<<<<
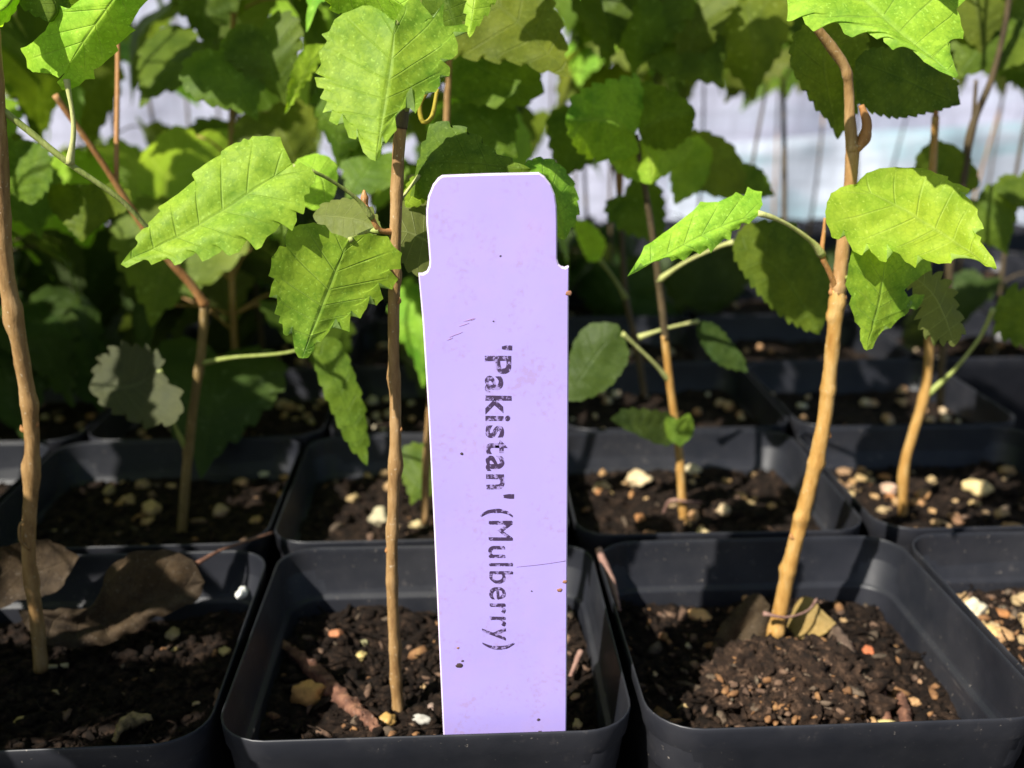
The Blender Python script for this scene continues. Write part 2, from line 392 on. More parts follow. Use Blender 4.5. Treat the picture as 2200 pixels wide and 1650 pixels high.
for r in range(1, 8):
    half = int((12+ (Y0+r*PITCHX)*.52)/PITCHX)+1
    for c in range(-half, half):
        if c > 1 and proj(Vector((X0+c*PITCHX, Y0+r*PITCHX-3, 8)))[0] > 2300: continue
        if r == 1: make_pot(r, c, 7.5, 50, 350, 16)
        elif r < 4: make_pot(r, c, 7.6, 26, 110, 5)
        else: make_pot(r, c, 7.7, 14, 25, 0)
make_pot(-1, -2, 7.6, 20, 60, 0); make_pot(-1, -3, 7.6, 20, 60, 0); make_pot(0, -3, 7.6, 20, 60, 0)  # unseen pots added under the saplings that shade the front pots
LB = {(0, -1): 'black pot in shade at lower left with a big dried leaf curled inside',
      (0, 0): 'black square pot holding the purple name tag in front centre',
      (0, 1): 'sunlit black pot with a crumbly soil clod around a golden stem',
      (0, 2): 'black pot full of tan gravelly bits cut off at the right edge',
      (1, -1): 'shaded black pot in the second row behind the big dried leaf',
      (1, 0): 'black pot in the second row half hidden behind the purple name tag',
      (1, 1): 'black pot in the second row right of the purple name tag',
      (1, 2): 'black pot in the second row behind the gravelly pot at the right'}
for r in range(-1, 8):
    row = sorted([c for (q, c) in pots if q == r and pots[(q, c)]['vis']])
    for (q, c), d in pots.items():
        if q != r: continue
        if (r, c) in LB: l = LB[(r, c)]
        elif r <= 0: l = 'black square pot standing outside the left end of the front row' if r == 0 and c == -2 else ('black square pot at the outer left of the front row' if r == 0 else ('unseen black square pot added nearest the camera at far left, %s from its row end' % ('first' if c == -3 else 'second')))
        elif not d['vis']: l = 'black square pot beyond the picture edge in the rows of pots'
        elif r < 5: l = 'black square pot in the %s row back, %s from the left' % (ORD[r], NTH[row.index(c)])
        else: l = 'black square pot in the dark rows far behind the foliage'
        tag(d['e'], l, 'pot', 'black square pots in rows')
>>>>
→ What the exercise asks
Write out the listing above again, exactly, but with no pictures in the copy.

→ Solution for this exercise
The Blender Python script for this scene continues. Write part 2, from line 392 on. More parts follow. Use Blender 4.5. Treat the picture as 2200 pixels wide and 1650 pixels high.
for r in range(1, 8):
    half = int((12+ (Y0+r*PITCHX)*.52)/PITCHX)+1
    for c in range(-half, half):
        if c > 1 and proj(Vector((X0+c*PITCHX, Y0+r*PITCHX-3, 8)))[0] > 2300: continue
        if r == 1: make_pot(r, c, 7.5, 50, 350, 16)
        elif r < 4: make_pot(r, c, 7.6, 26, 110, 5)
        else: make_pot(r, c, 7.7, 14, 25, 0)
make_pot(-1, -2, 7.6, 20, 60, 0); make_pot(-1, -3, 7.6, 20, 60, 0); make_pot(0, -3, 7.6, 20, 60, 0)  # unseen pots added under the saplings that shade the front pots
LB = {(0, -1): 'black pot in shade at lower left with a big dried leaf curled inside',
      (0, 0): 'black square pot holding the purple name tag in front centre',
      (0, 1): 'sunlit black pot with a crumbly soil clod around a golden stem',
      (0, 2): 'black pot full of tan gravelly bits cut off at the right edge',
      (1, -1): 'shaded black pot in the second row behind the big dried leaf',
      (1, 0): 'black pot in the second row half hidden behind the purple name tag',
      (1, 1): 'black pot in the second row right of the purple name tag',
      (1, 2): 'black pot in the second row behind the gravelly pot at the right'}
for r in range(-1, 8):
    row = sorted([c for (q, c) in pots if q == r and pots[(q, c)]['vis']])
    for (q, c), d in pots.items():
        if q != r: continue
        if (r, c) in LB: l = LB[(r, c)]
        elif r <= 0: l = 'black square pot standing outside the left end of the front row' if r == 0 and c == -2 else ('black square pot at the outer left of the front row' if r == 0 else ('unseen black square pot added nearest the camera at far left, %s from its row end' % ('first' if c == -3 else 'second')))
        elif not d['vis']: l = 'black square pot beyond the picture edge in the rows of pots'
        elif r < 5: l = 'black square pot in the %s row back, %s from the left' % (ORD[r], NTH[row.index(c)])
        else: l = 'black square pot in the dark rows far behind the foliage'
        tag(d['e'], l, 'pot', 'black square pots in rows')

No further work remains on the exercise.